**Written task**
Repeat the full listing, word for word.

>>>

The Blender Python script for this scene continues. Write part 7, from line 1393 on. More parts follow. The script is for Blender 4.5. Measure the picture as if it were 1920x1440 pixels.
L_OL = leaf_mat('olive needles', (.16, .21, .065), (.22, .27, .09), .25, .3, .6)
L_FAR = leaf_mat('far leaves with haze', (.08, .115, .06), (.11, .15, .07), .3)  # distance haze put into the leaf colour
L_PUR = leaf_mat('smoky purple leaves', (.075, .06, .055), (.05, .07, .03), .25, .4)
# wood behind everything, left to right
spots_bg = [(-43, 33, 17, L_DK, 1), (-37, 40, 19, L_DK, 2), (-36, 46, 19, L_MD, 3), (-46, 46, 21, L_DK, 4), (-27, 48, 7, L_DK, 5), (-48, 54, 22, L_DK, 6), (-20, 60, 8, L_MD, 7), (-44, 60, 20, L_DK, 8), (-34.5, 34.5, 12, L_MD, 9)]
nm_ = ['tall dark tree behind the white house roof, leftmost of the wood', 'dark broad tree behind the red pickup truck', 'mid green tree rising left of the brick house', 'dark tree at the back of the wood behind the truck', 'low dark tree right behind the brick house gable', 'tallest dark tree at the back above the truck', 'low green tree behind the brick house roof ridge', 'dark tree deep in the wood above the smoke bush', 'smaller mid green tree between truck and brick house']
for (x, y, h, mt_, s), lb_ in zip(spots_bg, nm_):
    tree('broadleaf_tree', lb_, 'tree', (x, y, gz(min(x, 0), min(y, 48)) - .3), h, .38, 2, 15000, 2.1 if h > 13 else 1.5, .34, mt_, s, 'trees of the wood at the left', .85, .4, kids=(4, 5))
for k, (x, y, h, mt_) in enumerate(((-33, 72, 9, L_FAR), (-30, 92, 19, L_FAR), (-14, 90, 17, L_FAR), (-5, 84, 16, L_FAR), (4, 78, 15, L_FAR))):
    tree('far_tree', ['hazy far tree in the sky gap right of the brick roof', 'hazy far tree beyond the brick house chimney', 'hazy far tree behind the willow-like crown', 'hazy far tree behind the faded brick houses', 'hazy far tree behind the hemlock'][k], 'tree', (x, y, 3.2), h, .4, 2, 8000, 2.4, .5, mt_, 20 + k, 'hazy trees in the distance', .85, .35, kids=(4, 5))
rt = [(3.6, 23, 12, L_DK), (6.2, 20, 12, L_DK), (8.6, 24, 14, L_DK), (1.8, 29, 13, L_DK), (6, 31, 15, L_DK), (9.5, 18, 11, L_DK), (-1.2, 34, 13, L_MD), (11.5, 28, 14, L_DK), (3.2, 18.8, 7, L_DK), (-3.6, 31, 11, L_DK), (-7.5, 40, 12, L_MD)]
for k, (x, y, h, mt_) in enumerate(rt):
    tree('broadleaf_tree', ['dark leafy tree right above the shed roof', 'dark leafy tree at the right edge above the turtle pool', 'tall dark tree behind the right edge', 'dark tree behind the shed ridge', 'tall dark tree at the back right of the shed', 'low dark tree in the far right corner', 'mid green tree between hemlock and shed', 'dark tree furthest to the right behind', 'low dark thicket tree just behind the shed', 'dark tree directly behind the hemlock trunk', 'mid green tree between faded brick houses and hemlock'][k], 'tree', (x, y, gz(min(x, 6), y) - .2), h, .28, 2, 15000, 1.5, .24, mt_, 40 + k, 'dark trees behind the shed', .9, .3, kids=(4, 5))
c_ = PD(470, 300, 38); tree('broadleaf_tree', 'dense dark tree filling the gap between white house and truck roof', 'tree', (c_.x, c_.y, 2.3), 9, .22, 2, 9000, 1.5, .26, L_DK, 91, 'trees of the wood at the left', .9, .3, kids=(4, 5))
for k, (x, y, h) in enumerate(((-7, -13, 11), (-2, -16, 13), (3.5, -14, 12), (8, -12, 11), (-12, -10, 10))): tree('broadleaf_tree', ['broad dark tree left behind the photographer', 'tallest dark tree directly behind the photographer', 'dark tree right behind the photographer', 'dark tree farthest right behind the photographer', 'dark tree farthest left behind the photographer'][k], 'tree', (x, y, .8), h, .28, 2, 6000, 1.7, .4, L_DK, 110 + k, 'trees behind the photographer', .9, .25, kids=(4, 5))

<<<

**Answer to the problem**
The Blender Python script for this scene continues. Write part 7, from line 1393 on. More parts follow. The script is for Blender 4.5. Measure the picture as if it were 1920x1440 pixels.
L_OL = leaf_mat('olive needles', (.16, .21, .065), (.22, .27, .09), .25, .3, .6)
L_FAR = leaf_mat('far leaves with haze', (.08, .115, .06), (.11, .15, .07), .3)  # distance haze put into the leaf colour
L_PUR = leaf_mat('smoky purple leaves', (.075, .06, .055), (.05, .07, .03), .25, .4)
# wood behind everything, left to right
spots_bg = [(-43, 33, 17, L_DK, 1), (-37, 40, 19, L_DK, 2), (-36, 46, 19, L_MD, 3), (-46, 46, 21, L_DK, 4), (-27, 48, 7, L_DK, 5), (-48, 54, 22, L_DK, 6), (-20, 60, 8, L_MD, 7), (-44, 60, 20, L_DK, 8), (-34.5, 34.5, 12, L_MD, 9)]
nm_ = ['tall dark tree behind the white house roof, leftmost of the wood', 'dark broad tree behind the red pickup truck', 'mid green tree rising left of the brick house', 'dark tree at the back of the wood behind the truck', 'low dark tree right behind the brick house gable', 'tallest dark tree at the back above the truck', 'low green tree behind the brick house roof ridge', 'dark tree deep in the wood above the smoke bush', 'smaller mid green tree between truck and brick house']
for (x, y, h, mt_, s), lb_ in zip(spots_bg, nm_):
    tree('broadleaf_tree', lb_, 'tree', (x, y, gz(min(x, 0), min(y, 48)) - .3), h, .38, 2, 15000, 2.1 if h > 13 else 1.5, .34, mt_, s, 'trees of the wood at the left', .85, .4, kids=(4, 5))
for k, (x, y, h, mt_) in enumerate(((-33, 72, 9, L_FAR), (-30, 92, 19, L_FAR), (-14, 90, 17, L_FAR), (-5, 84, 16, L_FAR), (4, 78, 15, L_FAR))):
    tree('far_tree', ['hazy far tree in the sky gap right of the brick roof', 'hazy far tree beyond the brick house chimney', 'hazy far tree behind the willow-like crown', 'hazy far tree behind the faded brick houses', 'hazy far tree behind the hemlock'][k], 'tree', (x, y, 3.2), h, .4, 2, 8000, 2.4, .5, mt_, 20 + k, 'hazy trees in the distance', .85, .35, kids=(4, 5))
rt = [(3.6, 23, 12, L_DK), (6.2, 20, 12, L_DK), (8.6, 24, 14, L_DK), (1.8, 29, 13, L_DK), (6, 31, 15, L_DK), (9.5, 18, 11, L_DK), (-1.2, 34, 13, L_MD), (11.5, 28, 14, L_DK), (3.2, 18.8, 7, L_DK), (-3.6, 31, 11, L_DK), (-7.5, 40, 12, L_MD)]
for k, (x, y, h, mt_) in enumerate(rt):
    tree('broadleaf_tree', ['dark leafy tree right above the shed roof', 'dark leafy tree at the right edge above the turtle pool', 'tall dark tree behind the right edge', 'dark tree behind the shed ridge', 'tall dark tree at the back right of the shed', 'low dark tree in the far right corner', 'mid green tree between hemlock and shed', 'dark tree furthest to the right behind', 'low dark thicket tree just behind the shed', 'dark tree directly behind the hemlock trunk', 'mid green tree between faded brick houses and hemlock'][k], 'tree', (x, y, gz(min(x, 6), y) - .2), h, .28, 2, 15000, 1.5, .24, mt_, 40 + k, 'dark trees behind the shed', .9, .3, kids=(4, 5))
c_ = PD(470, 300, 38); tree('broadleaf_tree', 'dense dark tree filling the gap between white house and truck roof', 'tree', (c_.x, c_.y, 2.3), 9, .22, 2, 9000, 1.5, .26, L_DK, 91, 'trees of the wood at the left', .9, .3, kids=(4, 5))
for k, (x, y, h) in enumerate(((-7, -13, 11), (-2, -16, 13), (3.5, -14, 12), (8, -12, 11), (-12, -10, 10))): tree('broadleaf_tree', ['broad dark tree left behind the photographer', 'tallest dark tree directly behind the photographer', 'dark tree right behind the photographer', 'dark tree farthest right behind the photographer', 'dark tree farthest left behind the photographer'][k], 'tree', (x, y, .8), h, .28, 2, 6000, 1.7, .4, L_DK, 110 + k, 'trees behind the photographer', .9, .25, kids=(4, 5))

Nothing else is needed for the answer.